Le plan prévoit en effet que, si la Grèce ne pouvait plus se financer sur les marchés, chacun des États de la zone euro, proportionnellement à son importance économique, lui accorderait un prêt. Les Européens se chargeraient des deux tiers de l'aide, et prêteraient à un taux inférieur à celui du marché, mais pas trop bas. Les États de la zone euro, et en particulier le plus solvable, c'est-à-dire l'Allemagne, ne voulant pas être les seuls garants en cas de problème, le FMI prendrait en charge le tiers restant. Et il prête, lui, à un taux compris entre 1 % et 3 %. Il est prévu que ce plan s'applique « en dernier ressort ». Cette formule peut donner lieu à bien des interprétations. Mais elle met en évidence le fait que les grands États européens espèrent ne pas avoir à mettre en application les mesures qu'ils viennent de prendre, sauf si la situation de la Grèce - ou d'un autre pays fortement endetté - devenait tellement critique et contagieuse qu'elle menace la stabilité de l'Europe tout entière. Et encore, la décision de passer du virtuel au réel devrait se faire après une décision unanime de tous les États.

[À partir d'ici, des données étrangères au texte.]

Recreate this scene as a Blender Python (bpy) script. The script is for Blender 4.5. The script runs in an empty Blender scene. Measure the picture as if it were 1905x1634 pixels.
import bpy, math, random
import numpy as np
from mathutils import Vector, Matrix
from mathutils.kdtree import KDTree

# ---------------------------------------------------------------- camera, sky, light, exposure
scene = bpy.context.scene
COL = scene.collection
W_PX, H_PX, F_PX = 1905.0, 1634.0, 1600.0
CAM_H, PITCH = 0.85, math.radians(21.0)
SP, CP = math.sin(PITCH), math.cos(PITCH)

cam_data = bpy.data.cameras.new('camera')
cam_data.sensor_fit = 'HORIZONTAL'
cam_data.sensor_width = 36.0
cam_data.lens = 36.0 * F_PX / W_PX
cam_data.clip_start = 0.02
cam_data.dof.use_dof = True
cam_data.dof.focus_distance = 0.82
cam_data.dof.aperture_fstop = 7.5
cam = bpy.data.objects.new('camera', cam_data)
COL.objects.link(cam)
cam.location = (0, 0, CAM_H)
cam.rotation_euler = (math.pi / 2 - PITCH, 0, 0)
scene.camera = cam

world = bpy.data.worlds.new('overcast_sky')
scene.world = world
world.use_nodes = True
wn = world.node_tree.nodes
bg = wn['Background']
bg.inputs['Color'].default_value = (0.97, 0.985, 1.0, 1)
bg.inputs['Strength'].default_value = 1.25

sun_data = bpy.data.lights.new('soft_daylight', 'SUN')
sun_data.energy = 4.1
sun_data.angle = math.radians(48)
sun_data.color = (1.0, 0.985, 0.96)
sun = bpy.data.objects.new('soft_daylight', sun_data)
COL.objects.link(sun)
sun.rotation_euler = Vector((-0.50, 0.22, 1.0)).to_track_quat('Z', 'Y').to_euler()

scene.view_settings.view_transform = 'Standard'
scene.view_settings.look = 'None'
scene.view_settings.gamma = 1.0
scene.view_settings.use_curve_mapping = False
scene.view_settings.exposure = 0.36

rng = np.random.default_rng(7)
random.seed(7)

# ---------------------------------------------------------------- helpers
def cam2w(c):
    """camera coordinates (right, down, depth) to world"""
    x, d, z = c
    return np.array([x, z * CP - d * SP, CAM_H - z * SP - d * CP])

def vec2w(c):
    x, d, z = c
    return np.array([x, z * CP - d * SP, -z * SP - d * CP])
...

En réalité, ce plan est surtout fait pour rassurer les marchés. Olli Rehn, le commissaire européen chargé des Affaires économiques, a déclaré : « Si les marchés réfléchissent, ce plan devrait avoir un effet apaisant sur eux. Nous sommes prêts à le mettre en oeuvre ; nous sommes en alerte. » Et il n'a pas hésité à ajouter : « Nous avons maintenant le pistolet sur la table. Il s'agit d'un filet de sécurité pour la Grèce et la stabilité de la zone euro dans son ensemble. »

Pour le moment, on ne peut pas dire que ni le plan ni ces déclarations martiales aient produit leur effet. Le gouvernement grec a en effet lancé un nouvel emprunt le 29 mars. Il voulait récolter cinq milliard d'euros, il a reçu sept milliards de propositions. L'emprunt a donc été couvert, mais les marchés financiers se sont moins précipités qu'au début mars où leurs offres avaient été trois fois plus nombreuses que la demande. Et surtout le taux a été une fois de plus prohibitif : 6 %, deux fois plus cher que le taux auquel emprunte le gouvernement allemand, plus cher que les taux auxquels empruntent le Portugal (3,8 %) ou la Turquie (4,23 %). Le ministre des Finances grec, Georges Papaconstantinou, s'est déclaré satisfait en espérant, ou en faisant semblant d'espérer, que l'écart entre les taux diminuerait « graduellement ».

L'avenir le dira, mais les marchés ont déjà déclaré qu'ils trouvaient ce plan « opaque », histoire peut-être de faire comprendre aux gouvernements qu'ils n'avaient pas envie de céder d'un pouce sur leur politique d'argent cher. Cela démontre, s'il en était besoin, que ces marchés, c'est-à-dire quelques grandes banques, sont plus puissants que les États, qui en sont réduits à essayer de les amadouer.

De ce poker menteur, on ne sait pas qui gagnera, des banques ou des États. Mais on sait déjà qui perd : la population. Pour les travailleurs grecs, les hausses des prix, les coupes dans les salaires et les suppressions de postes dans la fonction publique, et par conséquent la dégradation des services publics, tout cela n'a rien d'opaque. C'est du concret, et de plus en plus difficile à supporter. La prochaine étape dans les attaques du gouvernement grec contre le niveau de vie des salariés, c'est la « réforme » des impôts et surtout celle des retraites. Le système des retraites est en effet considéré par les milieux financiers comme « le moins viable de toute l'Europe », c'est-à-dire pas encore assez catastrophique pour les travailleurs qui, en Grèce comme ailleurs, ne pourront se protéger qu'en résistant à la dictature des « marchés », c'est-à-dire des grandes banques et des fonds spéculatifs.